Обладание Ганновером поначалу прельщало Фридриха, но перед подписанием договора ему стало стыдно, и он колебался; он хотел одобрить его только наполовину и держать как залог. Наполеон отвергал столь робкую политику. «Что, этот монарх не решается ни вести войну, ни заключить мир? — говорил он. — Предпочитает мне англичан? Там уже другая коалиция готовится? Он презирает союз со мной?» Возмущенный, он новым договором от 8 марта 1806 года вынудил Фридриха объявить войну Англии, вступить во владение Ганновером и согласиться на размещение французских гарнизонов в Везеле и Гамельне.
Король Пруссии подчинился, и его двор и подданные были возмущены: они упрекали Фридриха в том, что он позволил победить себя без попытки сражаться, и поднимали себе настроение напоминаниями о былой славе; они мечтали о чести победы над покорителем Европы. В своем нетерпении они оскорбляли посла Наполеона: они точили шпаги о порог его резиденции. Они осыпали бранью самого Наполеона. Даже королева, столь грациозная и привлекательная, приняла воинственную позу. Их принцы предложили себя в вожди. Рыцарская страсть и ярость возбудили умы.
Утверждалось, что в то же время были люди, предатели или обманутые, которые убеждали Фридриха в следующем: Наполеон был вынужден проявить миролюбие, этот воин питал отвращение к войне; они добавляли, что он вероломно договаривался о мире с Англией при условии восстановления Ганновера, который он должен забрать назад у Пруссии. Наконец, увлеченный общим чувством, король позволил воспылать всем страстям. Его армия наступала и угрожала Наполеону; через пятнадцать дней у него не было ни армии, ни королевства, сам он спасался бегством, и Наполеон, находясь в Берлине, выпустил свои антианглийские декреты.
Наполеон должен был прочно удерживать униженную и покоренную Пруссию, иначе она немедленно восстановилась бы с помощью русского оружия. Он считал невозможным проявить великодушие и привязать ее к себе, как Саксонию; следующим планом стал ее раздел, и то ли из сострадания, то ли ввиду присутствия Александра, он не мог решиться ее расчленить. Это была ошибочная политика, как бывает в большинстве случаев, когда мы останавливаемся на полпути, и Наполеон вскоре это почувствовал. Когда он воскликнул: «Разве это возможно, чтобы я оставил этому человеку такую большую территорию?» — вероятно, он не простил Пруссии протекцию Александра; он ненавидел ее, потому что чувствовал ее ненависть.

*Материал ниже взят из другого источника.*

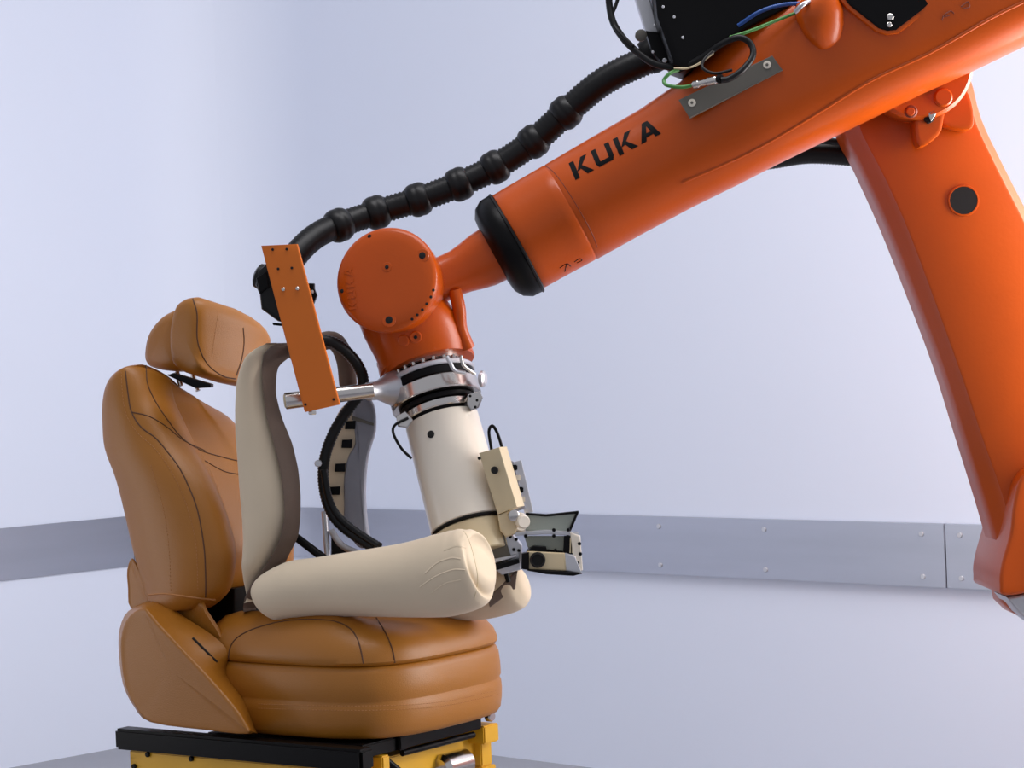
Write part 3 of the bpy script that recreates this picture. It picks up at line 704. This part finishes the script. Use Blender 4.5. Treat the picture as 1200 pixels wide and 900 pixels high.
# wrist housing drum: axis towards the camera, slightly left and up
wax = (-fw - rt * .28 + up * .14).normalized()
k = PX(5.05)
lathe('wrist_drum', WC - wax * .16, wax, [(0, 40 * k), (.01, 50 * k), (.09, 56 * k), (.10, 58.5 * k), (.125, 59 * k), (.13, 57 * k)], M_ORANGE, rob, n=64, angle=35)
capo = lathe('wrist_cap', WC - wax * .03, wax, [(0, 59 * k), (.003, 61 * k), (.020, 61.5 * k), (.026, 60 * k), (.030, 56 * k), (.033, 45 * k), (.0343, 30 * k), (.0348, 15 * k), (.035, 1 * k)], M_ORANGE, rob, n=72, angle=50)
lathe('cap_groove', WC - wax * .034, wax, [(0, 55 * k), (.001, 59.6 * k), (.003, 59.6 * k), (.004, 55 * k)], M_ORSEAM, rob, n=64)
tcap = bvh(capo)
for px, py, r in ((453.5, 313, 3), (495, 299.5, 5), (456, 375, 5.5), (433, 277, 2.5), (401, 341, 2.5)):
    h = cast(tcap, px, py)
    if h and r < 2.6: disc('rim_notch', h[0] - wax * .001, wax, r * k, .0015, M_HOLE, rob, 12)
    elif h:
        o = lathe('boss', h[0] - wax * .0008, wax, [(0, (r + 3) * k), (.0015, (r + 2.5) * k), (.0018, r * k)], M_ORANGE, rob, n=20)
        disc('cap_screw', h[0] + wax * .0006, wax, r * k * .8, .0015, M_HOLE, o, 12)
# body below the drum down to the flange
bod = [(455, 335, 5.10, 48, 36), (470, 360, 5.10, 55, 48), (484, 385, 5.105, 58, 55), (494, 405, 5.11, 56, 55), (500, 422, 5.115, 55, 55), (503, 432, 5.12, 54, 54)]
fdir = (P(557, 412, 5.1) - P(448, 446, 5.1)).normalized(); 
rings = []
for i, (x, y, d, a, b) in enumerate(bod):
    t = min(1, i / 3); dd = (rt * (1 - t) + (fdir * t)).normalized(); v2 = tax.cross(dd).normalized()
    kk = d / FPX; c = P(x, y, d)
    rings.append([c + dd * a * kk * math.cos(2 * math.pi * j / 48) + v2 * b * kk * math.sin(2 * math.pi * j / 48) for j in range(48)])
g = rings_mesh(rings); body = mesh_obj('wrist_body', g[0], g[1], M_ORANGE, rob, angle=50)
lathe('flange_seam', TA - tax * 26.5 * u_, tax, [(0, 50 * u_), (.5 * u_, 54.6 * u_), (2 * u_, 54.8 * u_), (2.5 * u_, 50 * u_)], M_ORSEAM, rob, n=56)
lathe('wrist_flange', TA - tax * 24 * u_, tax, [(0, 53 * u_), (1 * u_, 54.5 * u_), (15 * u_, 55 * u_), (16.5 * u_, 53 * u_), (17 * u_, 40 * u_)], M_ORANGE, rob, n=56)
tube('side_rib', [P(533, 340, 5.06), P(538, 362, 5.06), P(540, 385, 5.07), P(549, 408, 5.08)], PX(5, 8), M_ORANGE, rob)
tb2 = bvh(body)
for px, py in ((473, 399), (487, 395)):
    h = cast(tb2, px, py)
    if h: lathe('boss', h[0] - h[1] * .002, h[1], [(0, 7.5 * k), (.004, 7 * k), (.005, 6 * k), (.004, 3 * k)], M_ORANGE, rob, n=20)
    if h and px > 480: disc('plug', h[0] + h[1] * .002, h[1], 2.2 * k, .001, M_HOLE, rob, 10)
# row of small holes on the drum's rim
for px, py in ((508, 340), (505, 348), (500, 356), (495, 363), (489, 369), (483, 374)):
    h = cast(bvh(capo), px, py)
    if h: disc('rim_hole', h[0] - h[1] * .001, h[1], 1.8 * k, .0016, M_HOLE, rob, 8)
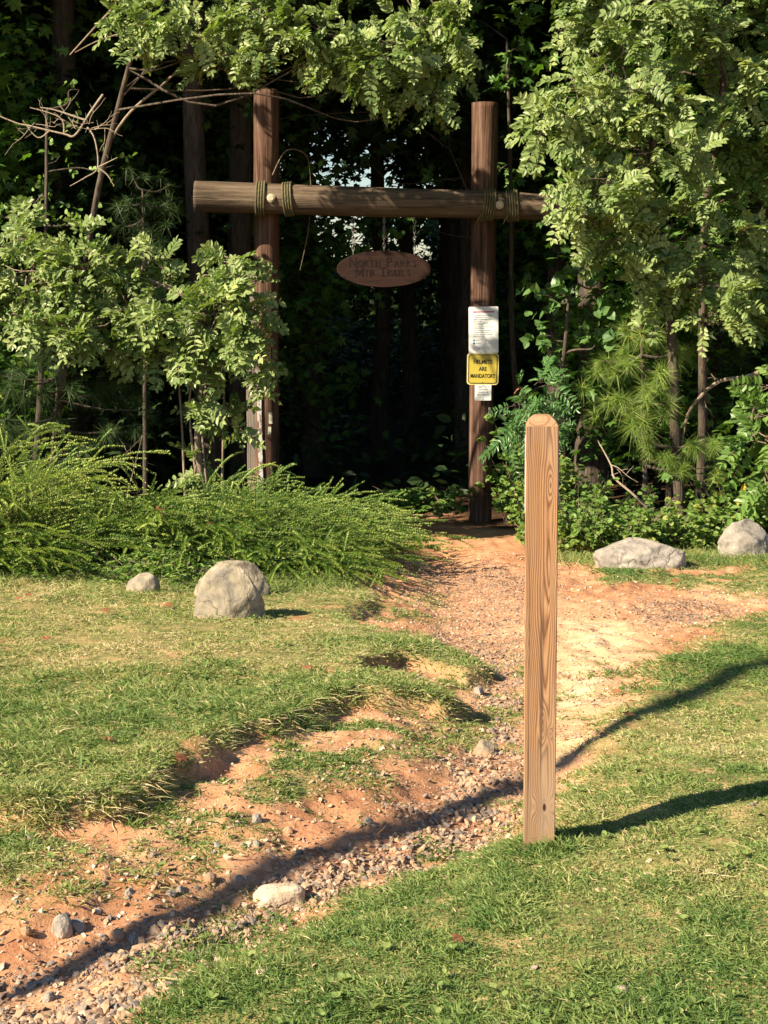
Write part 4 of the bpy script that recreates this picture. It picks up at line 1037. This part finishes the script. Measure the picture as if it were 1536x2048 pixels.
# pines
def pine(name, Yd, base_px, tufts, label, mat, trunk, nl=.16, cnt=120, r0=.028, mult=3):
    b = gpt(base_px, Yd); root = tree_obj(name, b, label, 'tree')
    pts = [b]+[at(px, py, Yd) for px, py in trunk]; P, rr = smooth_path(np.array(pts), np.linspace(r0, r0*.3, len(pts)), 6)
    G = Geo(); G.tube(P, rr, 7); G.build('trunk', M['bark'], root, smooth=True)
    G = Geo(); B = Geo()
    for (px, py, dy, s) in tufts:
        tip = at(px, py, Yd+dy); k = int(np.argmin(np.linalg.norm(P-tip, axis=1))); a = P[k]
        B = Geo(); B.tube([a, (a+tip)/2-np.array([0, 0, .04]), tip], [.012, .009, .005], 5, True, sub=3); B.build('branch', M['bark'], root)
        d0 = norm(tip-a+np.array([0, -.2, .25]))
        for q in range(mult):
            c = tip+rng.normal(size=3)*.085*s*(q > 0); dd = norm(d0+rng.normal(size=3)*.6)
            n = int(cnt); t = rng.random(n)**.8*.09*s
            pos = c-dd*t[:, None]*1.0
            d = norm(dd*.55+rdir(n)*1.0); L = nl*s*(.7+.5*rng.random(n))
            inst(G, NEEDLE, pos, d, rdir(n), L, .0042, np.clip(rng.normal(size=n)*.22+.5, 0, 1), bend=np.array([[0, 0, -.30]])*L[:, None])
    G.build('needles', mat, root); return root
tf = [(1290, 840, -.5, 1.3), (1250, 800, -.4, 1.1), (1210, 800, -.3, 1), (1340, 800, -.4, 1), (1270, 720, -.2, 1), (1330, 740, -.3, 1.1), (1360, 700, -.1, 1), (1230, 740, 0, 1), (1390, 890, -.5, .9), (1430, 890, -.5, .8), (1340, 920, -.4, .8), (1370, 930, -.4, .8),
      (1290, 620, .1, 1), (1250, 650, .1, 1), (1320, 660, .1, 1), (1200, 720, .1, .9), (1290, 770, -.5, 1), (1440, 930, -.4, .7), (1300, 900, -.2, .8)]
pine('pine_sapling', 12.7, 1290, tf, 'young pine with long drooping yellow-green needles in the right undergrowth', M['needle'], [(1290, 950), (1285, 850), (1285, 750), (1280, 640)])
tf = [(60, 700, -.3, 1.2), (110, 720, -.3, 1.2), (20, 760, -.3, 1.2), (90, 780, -.2, 1.1), (150, 680, 0, 1), (40, 860, -.3, 1.2), (120, 840, -.1, 1.1), (10, 840, -.4, 1.2), (200, 790, .1, 1), (260, 730, .1, 1), (170, 900, -.2, 1), (230, 860, 0, 1), (-40, 740, -.2, 1.3), (60, 920, -.2, 1), (300, 820, .2, 1), (140, 940, -.3, .8), (340, 700, .1, .8)]
pine('pine_sapling', 13.0, 110, tf, 'dark long-needled pine sapling under the shrub at the left edge', M['needle_dark'], [(110, 900), (115, 780), (120, 660)])
tf = [(290, 390, 0, 1), (250, 400, 0, 1), (330, 410, .1, 1), (280, 450, 0, 1), (320, 470, 0, 1), (265, 350, 0, .8), (340, 370, .2, .8), (240, 450, 0, 1), (300, 500, 0, 1)]
pine('pine_sapling', 14.6, 290, tf, 'small shaded pine with fine needles left of the big dark trunk', M['needle_dark'], [(290, 800), (290, 600), (285, 380)], .16, 60)

# juniper-like arching shrubs
def arching(name, label, clumps, per, seed, gradient=0):
    r = np.random.default_rng(seed)
    b0_ = clumps[0]; base = np.array([b0_[0], b0_[1], gz(b0_[0], b0_[1])])
    root = tree_obj(name, base, label, 'shrub')
    G = Geo(); S = Geo()
    for (cx, cy, rx, ry, h, lean, dens, tone) in clumps:
        n = int(per*dens*rx*ry*4)
        for _ in range(n):
            a = r.random()*6.283; q = math.sqrt(r.random()); x = cx+rx*q*math.cos(a); y = cy+ry*q*math.sin(a); z = gz(x, y)
            hh = h*(.45+.75*r.random())*(1-.45*q*q)
            az = r.normal()*.45+(0 if lean is None else lean)+.9*math.sin(x*3+y*2)
            dirh = np.array([math.cos(az-.3), math.sin(az-.3), 0])
            L = .4+.65*r.random()
            p0 = np.array([x, y, z+hh*.35*r.random()]); p1 = p0+dirh*L*.25+np.array([0, 0, hh*.7]); p2 = p0+dirh*L*.75+np.array([0, 0, hh*(.8+.25*r.random())]); p3 = p0+dirh*L*1.1+np.array([0, 0, hh*(.45+.5*r.random())])
            t = np.linspace(0, 1, 9)[:, None]
            P = (1-t)**3*p0+3*(1-t)**2*t*p1+3*(1-t)*t*t*p2+t**3*p3
            S.tube(P[::2], np.linspace(.0045, .0018, 5), 3, False)
            fronds = [(P, L, 1.0)]
            for _s in range(4):
                i0 = r.integers(2, 7); bq = P[i0]; tg0 = norm(P[i0+1]-P[i0-1]); sdv = norm(tg0+norm(r.normal(size=3)*np.array([1, 1, .5]))*.75); ls = .12+.22*r.random()
                tq = np.linspace(0, 1, 9)[:, None]; fronds.append((bq+sdv*ls*tq+np.array([0, 0, -.05])*tq*tq, ls, .8))
            off = r.normal()*.13
            for (Q, lq, sc_f) in fronds:
                m = int(lq*270)+4; tt = np.sort((.10 if sc_f == 1 else 0)+.9*r.random(m)); tl = t[:, 0]; T_ = np.gradient(Q, axis=0)
                pos = np.stack([np.interp(tt, tl, Q[:, i]) for i in range(3)], -1); tg = norm(np.stack([np.interp(tt, tl, T_[:, i]) for i in range(3)], -1))
                sA = norm(np.cross(tg, np.array([0, 0, 1.])+.01)); sB = np.cross(sA, tg); az_ = np.arange(m)*2.4+r.random()*6
                rd = sA*np.cos(az_)[:, None]+sB*np.sin(az_)[:, None]
                d = norm(tg*.75+rd*.8)
                tn = np.clip(tone+off-.04+.75*(tt-.55)+r.normal(size=m)*.08, 0, 1)
                inst(G, STAR3, pos, d, norm(tg-rd*.5+r.normal(size=(m, 3))*.25), (.025-.011*tt)*sc_f*(.8+.4*r.random(m)), .0105, tn)
    S.build('stems', M['green_stem'], root); G.build('foliage', M['juniper'], root)
    return root
arching('arching_shrub', 'tall yellow-green arching shrub at the left edge in front of the dark pine', [(-2.9, 10.4, .6, .4, .8, .2, 1.0, .8), (-3.3, 11.0, .8, .6, 1.0, .2, .7, .7)], 85, 3)
arching('arching_shrub', 'wide bank of feathery arching shrubs behind the boulders on the left', [(-1.9, 10.7, .8, .7, .48, -.2, 1, .42), (-1.1, 11.0, .7, .7, .45, .2, 1, .40), (-1.7, 11.9, .9, .5, .62, .3, .8, .40), (-2.5, 10.3, .5, .4, .4, -.3, .8, .5)], 92, 4)
arching('arching_shrub', 'arching shrub whose long feathery shoots spill over the left side of the trail', [(-.75, 10.7, .38, .6, .36, -.2, 1.25, .42), (-.85, 12.0, .45, .6, .36, .1, 1, .5), (-.55, 10.1, .22, .35, .26, -.5, 1.0, .42)], 100, 5)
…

В самом деле, искры завистливой и нетерпеливой ненависти воспламеняли молодежь Пруссии; разжиганию чувств способствовала система образования — национальная, либеральная и мистическая. Возникла сильная оппозиция Наполеону, состоявшая из униженных и обиженных его победами; эти слабые и угнетенные, а также сама природа, мистика, фанатизм, желание мести — всё увеличивало ее силу. Желая поддержки на земле, она искала помощи небес, и вся материальная мощь Наполеона была бессильна против этого настроения. Возбужденная стойким и неистощимым духом яростной секты, она следила за малейшими движениями и слабостями врага, проникала во все щели его власти и была готова использовать любую возможность для удара; она ждала тихо, терпеливо и хладнокровно, что весьма характерно для немцев: с одной стороны, эти качества были причинами их поражения, но они же способствовали нашему истощению.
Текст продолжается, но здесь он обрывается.